What makes Sense8 unique is how it breaks out of the structure of the conventional action show. There are big fight scenes (really good ones) and chases. But the show gives equal time to set pieces where the characters listen to music or have sex. Its as if the Wachowskis and co-creator Joe Straczynski are saying, “Action is great. We love action. But what happens if we apply an action movie aesthetic to the quiet bits in life?”

There’s no way anything like Sense8 would fly on network television. Even HBO would have issues with this show,  which blends a bunch of genres, none of which are in the “gritty Masterpiece Theater” style epitomized by The Sopranos and Game of Thrones. Sense8 can only thrive on a channel that targets niche audiences and encourages them to spend an extended amount of time getting to know a diverse set of characters. In other words, Netflix.

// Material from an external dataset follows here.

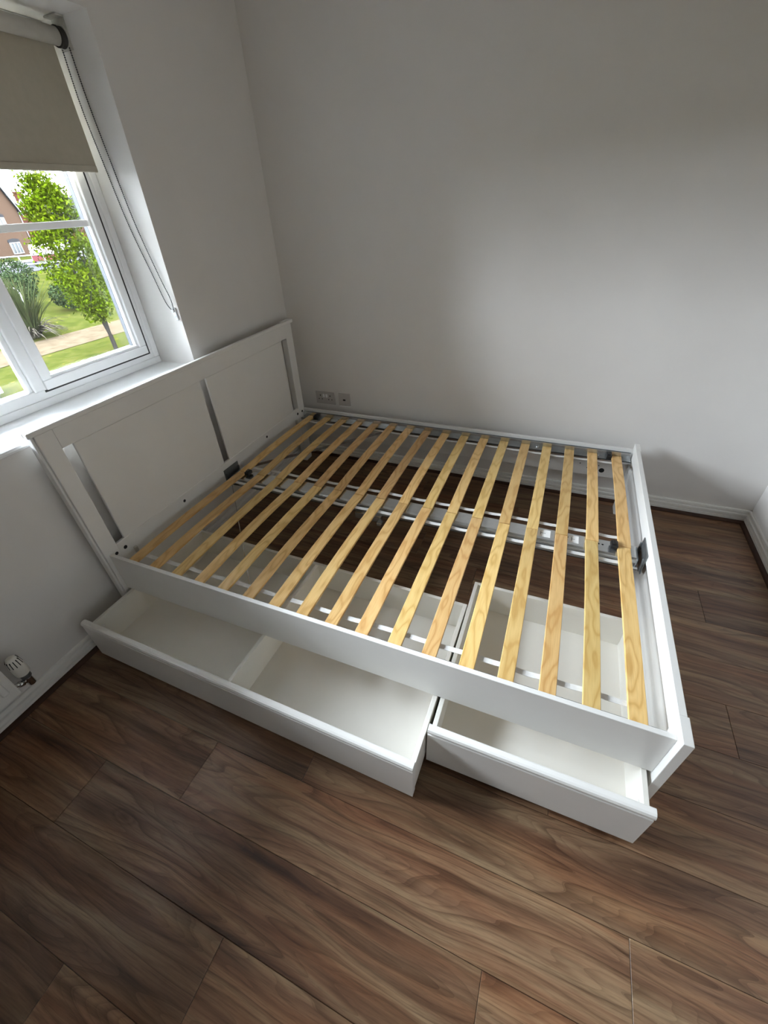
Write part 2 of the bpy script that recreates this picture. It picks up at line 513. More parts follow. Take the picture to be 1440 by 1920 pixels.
row = -11
while True:
    y1 = -1.992 - row * PW
    y0 = y1 - PW
    if y1 <= YF: break
    if y0 < 0:
        cy1, cy0 = min(y1, 0), max(y0, YF)
        ph = joint.get(row)
        if ph is None:
            if row == -7: ph = 2.425 - PL
            elif row == -4: ph = 2.42 - PL
            else: ph = (0.17 + 0.41 * (row % 3) + 0.13 * (row % 2)) % PL
        x = (ph % PL) - PL
        while x < XR:
            a0, a1 = max(x, 0), min(x + PL, XR)
            if a1 - a0 > 0.02 and cy1 - cy0 > 0.01:
                o = bpy.data.objects.new('plank', plank_mesh(a1 - a0 - 2 * GAP, cy1 - cy0 - 2 * GAP))
                o.location = ((a0 + a1) / 2, (cy0 + cy1) / 2, 0)
                C.objects.link(o); o.parent = fl
            x += PL
    row += 1

tag(obj('ceiling', bx(-0.3, XR + 0.15, YF - 0.15, 0.15, ZC, ZC + 0.15), M['ceiling']), kind='structure')
tag(obj('wall_back', bx(-0.3, XR + 0.15, 0, 0.15, -0.12, ZC), M['wall']), kind='structure')
tag(obj('wall_right', bx(XR, XR + 0.15, YF, 0, -0.12, ZC), M['wall']), kind='structure')
tag(obj('wall_front', bx(-0.3, XR + 0.15, YF - 0.15, YF, -0.12, ZC), M['wall']), kind='structure')
b = B()
# window wall: one mesh with a real opening
ys = [YF, W_Y0, W_Y1, 0.0]; zs = [-0.12, W_Z0, W_Z1, ZC]
for xx in (0.0, -0.30):
    for i in range(3):
        for j in range(3):
            if i == 1 and j == 1: continue
            b.faces.new([b.verts.new((xx, y, z)) for y, z in ((ys[i], zs[j]), (ys[i + 1], zs[j]), (ys[i + 1], zs[j + 1]), (ys[i], zs[j + 1]))])
for (y, z), (y2, z2) in (((W_Y0, W_Z0), (W_Y1, W_Z0)), ((W_Y1, W_Z0), (W_Y1, W_Z1)), ((W_Y1, W_Z1), (W_Y0, W_Z1)), ((W_Y0, W_Z1), (W_Y0, W_Z0)),
                         ((YF, -0.12), (0, -0.12)), ((0, -0.12), (0, ZC)), ((0, ZC), (YF, ZC)), ((YF, ZC), (YF, -0.12))):
    b.faces.new([b.verts.new(p) for p in ((0, y, z), (0, y2, z2), (-0.3, y2, z2), (-0.3, y, z))])
bmesh.ops.remove_doubles(b, verts=b.verts[:], dist=1e-5)
tag(obj('wall_left', b, M['wall']), kind='structure')

SKP = [(0, 0), (.0172, 0), (.0172, .0270), (.0092, .0285), (.0092, .0330), (.0165, .0375), (.0165, .0490), (.0150, .0510), (.0065, .0525), (.0065, .0575), (.0118, .0615), (.0105, .0710), (.0080, .0744), (0, .0744)]
BDP = [(.0168, 0), (.0348, 0), (.0338, .005), (.0305, .0095), (.0255, .0125), (.0200, .0138), (.0168, .0138)]
SIDES = {'back': lambda u, v, t: (t, -u, v), 'left': lambda u, v, t: (u, t, v), 'right': lambda u, v, t: (XR - u, t, v), 'front': lambda u, v, t: (t, YF + u, v)}
RNG = {'back': (0, XR), 'left': (YF, 0), 'right': (YF, 0), 'front': (0, XR)}
for k, (s, pf) in enumerate(SIDES.items()):
    tag(obj('baseboard_' + s, extrude_profile(B(), SKP, None, *RNG[s], pf), M['skirting']), kind='structure')
    tag(obj('trim_%d' % (k + 1), extrude_profile(B(), BDP, None, *RNG[s], pf), M['beading']), kind='structure')

# ------------------------------------------------------------------ window
win = tag(empty('window_1', (-0.25, -1.73, 0.907)), kind='structure')
wo = win.location.copy()
FX0, FX1 = -0.285, -0.222      # frame depth
FY0, FY1, FZ0, FZ1 = -2.618, -0.842, 0.907, 2.056


def ring_frame(x0, x1, y0, y1, z0, z1, w, bev=0.003, wb=None):
    wb = wb or w
    b_ = B()
    box(b_, x0, x1, y0, y1, z0, z0 + wb, bev, 2); box(b_, x0, x1, y0, y1, z1 - w, z1, bev, 2)
    box(b_, x0, x1, y0, y0 + w, z0 + wb, z1 - w, bev, 2); box(b_, x0, x1, y1 - w, y1, z0 + wb, z1 - w, bev, 2)
    return b_


obj('window_frame', ring_frame(FX0, FX1, FY0, FY1, FZ0, FZ1, 0.068, 0.004), M['upvc'], win, wo)
obj('frame_step', ring_frame(FX0, FX1 - 0.012 + 0.018, FY0 + 0.0, FY1, FZ0, FZ1, 0.030, 0.004), M['upvc'], win, wo)
MULS = (-1.4275, -2.0325)
for yc in MULS:
    obj('mullion', bx(FX0, FX1 + 0.006, yc - 0.030, yc + 0.030, FZ0 + 0.06, FZ1 - 0.06, 0.006, 3), M['upvc'], win, wo)


def casement(y0, y1, hinge_right):
    z0, z1 = 0.968, 2.000
    s = obj('casement_sash', ring_frame(-0.262, -0.205, y0, y1, z0, z1, 0.036, 0.003), M['upvc'], win, wo)
    obj('glazing_bead', ring_frame(-0.250, -0.2165, y0 + .03, y1 - .03, z0 + .03, z1 - .03, 0.016, 0.004), M['upvc'], s, wo)
    obj('glazing_spacer', ring_frame(-0.2575, -0.2365, y0 + .034, y1 - .034, z0 + .034, z1 - .034, 0.013, 0.0), M['spacer'], s, wo)
    obj('sash_gasket_shade', ring_frame(-0.2235, -0.2208, y0 - .004, y1 + .018, z0 - .0095, z1 + .004, 0.030, 0.0), M['gasket_shade'], s, wo)  # seal drawn oversized; its extra black paints the shadow gap around the sash
    obj('pane', bx(-0.238, -0.234, y0 + .033, y1 - .033, z0 + .033, z1 - .033), M['glass'], s, wo)
    obj('glazing_bar', bx(-0.2335, -0.2265, y0 + .045, y1 - .045, 1.480, 1.504, 0.003, 2), M['upvc'], s, wo)
    hy = y0 + 0.022 if hinge_right else y1 - 0.022
    hb = B(); box(hb, -0.205, -0.194, hy - .013, hy + .013, 1.43, 1.52, 0.003, 2)
    box(hb, -0.194, -0.176, hy - .010, hy + .010, 1.475, 1.50, 0.004, 2)
    box(hb, -0.182, -0.170, hy - .009, hy + .009, 1.372, 1.50, 0.0045, 2)
    obj('window_handle', hb, M['handle'], s, wo)


casement(-1.416, -0.906, True)
casement(-2.554, -2.044, False)
obj('glazing_bead', ring_frame(-0.250, -0.228, MULS[1] + .028, MULS[0] - .028, FZ0 + 0.035, FZ1 - 0.035, 0.019, 0.004), M['upvc'], win, wo)
obj('pane', bx(-0.243, -0.239, MULS[1] + .02, MULS[0] - .02, FZ0 + .03, FZ1 - .03), M['glass'], win, wo)
obj('glazing_bar', bx(-0.2385, -0.2315, MULS[1] + .04, MULS[0] - .04, 1.480, 1.504, 0.003, 2), M['upvc'], win, wo)
# sill board with rounded nose
sb = B()
nose = [(-0.235, .885), (0.010, .885), (0.0175, .8885), (0.0205, .896), (0.0175, .9035), (0.010, .907), (-0.235, .907)]
extrude_profile(sb, nose, None, W_Y0 - 0.0, W_Y1, lambda u, v, t: (u, t, v))
obj('window_sill', sb, M['upvc'], win, wo)

# ------------------------------------------------------------------ roller blind
bl = tag(empty('roller_blind', (-0.142, -1.73, 2.018)), 'taupe roller blind drawn halfway down inside the window recess', 'blind')
bo = bl.location.copy()
TY0, TY1 = -2.59, -0.871
obj('blind_tube', tube(B(), (-0.142, TY0, 2.006), (-0.142, TY1, 2.006), 0.0235, n=28), M['tube'], bl, bo)
fb = B()
NZ = 14
prev = None
for k in range(NZ + 1):
    z = 2.006 - (2.006 - 1.652) * k / NZ
    r_ = []
    for j, y in enumerate([TY0 + 0.003 + (TY1 - TY0 - 0.006) * q / 24 for q in range(25)]):
        r_.append((fb.verts.new((-0.1645 + 0.0012 * math.sin(j * 0.9 + k * 0.4), y, z)), fb.verts.new((-0.1637 + 0.0012 * math.sin(j * 0.9 + k * 0.4), y, z))))
    if prev:
        for j in range(24):
            fb.faces.new((prev[j][0], prev[j + 1][0], r_[j + 1][0], r_[j][0]))
            fb.faces.new((prev[j][1], r_[j][1], r_[j + 1][1], prev[j + 1][1]))
    prev = r_
obj('blind_fabric', fb, M['fabric'], bl, bo)
obj('bottom_bar', bx(-0.1685, -0.1585, TY0 + .003, TY1 - .003, 1.648, 1.670, 0.004, 3), M['fabric'], bl, bo)
bk = B()
box(bk, -0.172, -0.112, -0.8445, -0.8415, 1.975, 2.053, 0.001)
box(bk, -0.172, -0.112, -0.8700, -0.8415, 2.0505, 2.0555, 0.001)
obj('bracket', bk, M['bracket'], bl, bo)
obj('chain_wheel', lathe(B(), [(0.0245, -0.0255), (0.0275, -0.0250), (0.0275, -0.0210), (0.0215, -0.0190), (0.0215, -0.0090), (0.0270, -0.0075), (0.0270, -0.0045)], (-0.142, -0.845, 2.006), 32, 'y'), M['wheel'], bl, bo)
obj('bracket_rim', lathe(B(), [(0.0300, -0.0045), (0.0310, -0.0040), (0.0310, 0.0005), (0.0300, 0.0010)], (-0.142, -0.845, 2.006), 32, 'y'), M['bracket'], bl, bo)
bk = B(); box(bk, -0.172, -0.112, TY0 - .026, TY0 - .023, 1.975, 2.053); box(bk, -.172, -.112, TY0 - .026, TY0, 2.0505, 2.0555)
obj('bracket', bk, M['bracket'], bl, bo)


def spline(pts, n):
    out = []
    P = [Vector(p) for p in pts]
    for i in range(len(P) - 1):
        p0 = P[max(i - 1, 0)]; p1 = P[i]; p2 = P[i + 1]; p3 = P[min(i + 2, len(P) - 1)]
        for k in range(n):
            t = k / n
            out.append(0.5 * ((2 * p1) + (-p0 + p2) * t + (2 * p0 - 5 * p1 + 4 * p2 - p3) * t * t + (-p0 + 3 * p1 - 3 * p2 + p3) * t ** 3))
    out.append(P[-1])
    return out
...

Even on Netflix, Sense8’s success is far from assured. The show seems to have done well with its fans, but the critical response has been mixed and there’s no sign that it’s a viewing numbers juggernaut. It’s hard to tell what metrics Netflix uses to judge success, and Sense8 may be too niche, too hardcore.

I wouldn’t bet against Sense8 having a major impact on television, though. Both the Wachowskis and Straczynski have a history of seeing around the corner, doing work that sets a standard for later entertainment. The Matrix revolutionized the way Western action movies were filmed. Babylon 5 introduced the tightly serialized approach to television drama.

Sense8 uses the structure of its channel — short seasons, a release schedule that favors watching several episodes at once, no commercials to enforce traditional act breaks — and uses it to tell stories in a new way. And television is not the only form of entertainment that may be changing with the times.

 The VR Sense8tion

The gestalt opinion emerging from this year’s Electronic Entertainment Expo seems to be that virtual reality has finally arrived. VR headsets and controls are now good enough for consumers to use, though they’re still more likely to be picked up by early adopters than the mass market.
It’s not just the technology that has improved, though. Game makers are learning how VR headsets are different from previous video games, and are starting to adapt their work to the technology.

As a veteran of military sims and other early VR efforts pointed out on a GiantBomb podcast, the human brain processes a VR environment in a different way than it processes a flat image. The pace of movement has to be slower so that the body’s balance systems can keep up and avoid disorientation.

It’s a design constraint that may push game makers away from action extravaganzas and towards VR’s strengths of exploring interesting environments and interacting with people at a distance. The hot games of the 2020s may look more like Myst or an episode of Sense8 than Call of Duty.

When you consider the enduring mainstream appeal that Myst had, that’s not a bad thing. If consumers get used to VR — and if an Oculus Rift makes it possible to play ping-pong with Grandpa on Facebook, they will — then the game market is poised to get much bigger. Think “Wii for everyone” big.

All it takes is for game designers and other game makers to take a hard look at what VR does well and what it should avoid. Like the Wachowskis and Joe Straczynski, we need to look around the corner a little and see where this new format takes us.